Patience is a virtue.

A lot of people will cut a coupon for something that they like and they go to the store and expect that to be the deal. That coupon is good for three months, but they get there, and if, for instance, the toothpaste they like is not on sale, but they have a coupon for it, now it’s a better deal to get another brand that they don’t have a coupon for and which is on sale. So they throw the coupon away. Well, it’s not the coupon’s fault. It’s your fault for not knowing when to use the coupon. In three months, your favorite brand is going to go on sale. It’s about timing.

Coupons aren’t just for junk food.

People need to ditch the old idea that coupons are for junk food. That has been wrong for quite some time. The manufacturers of food products know that we are health-conscious. We have coupons for tofu and whole grains and coupons for organics and soy milk and yogurt. Get back into coupons and take a look. If you see a coupon for anything with a main manufacturer’s name brand product, if it says “good on any” in that line, you can use that coupon under organic in that line. Kraft, Orville Redenbacher, Newman’s Own, Hunt’s. The list goes on and on. They have regular products, but they also have organic products in those lines.

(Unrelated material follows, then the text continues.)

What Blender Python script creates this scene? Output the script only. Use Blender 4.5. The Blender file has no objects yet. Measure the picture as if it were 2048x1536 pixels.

Pay attention to the fine print.

Go by what the wording is. They’ll picture an item within their product line, but it might say “good on any.” For instance, on lunchmeat, it might show you the more expensive lunchmeat, but it might be any product within that manufacturer’s deli products. There might be a cheaper lunchmeat that’s not pictured that you can buy with that coupon.

Check the product’s expiration date.

Always look at the “sell by” date on all your food. It is important because most grocery stores rotate stock, but check the “sell by” date and make sure it’s going be fresh. Frozen fish is actually safer that fresh fish. I love fresh fish, but if fresh fish is not on sale and not a good price, go to the frozen fish because they freeze it on the ship and it’s frozen immediately. It’s flash-frozen and it’s very, very safe.

Shop for produce in season.

The best thing you can do is shop for fruits and vegetables that are in season. If a certain fruit that you like is not in season right now, perhaps the frozen food section has it and you could throw that into a blender with your juice or yogurt and make a smoothie. Or better yet, when your favorite fruit is on sale and in season, buy extra and freeze it and use that for smoothies in your blender. What’s in season will be your best price and whatever is on sale will be your best deal.

Where to look on your circular ads.

In the circular ad, usually the biggest pictures on the front are going to be the things that you should definitely stockpile. The best meat deal will usually be featured on the front page and it’ll be the biggest picture of meat. Same with produce.

Pick up a club card.

Most supermarkets have a loyalty card and if you shop there, these are just free savings. You can cut your bill in half just by using that club card.

- This is an edited transcript of an interview conducted March 13, 2009.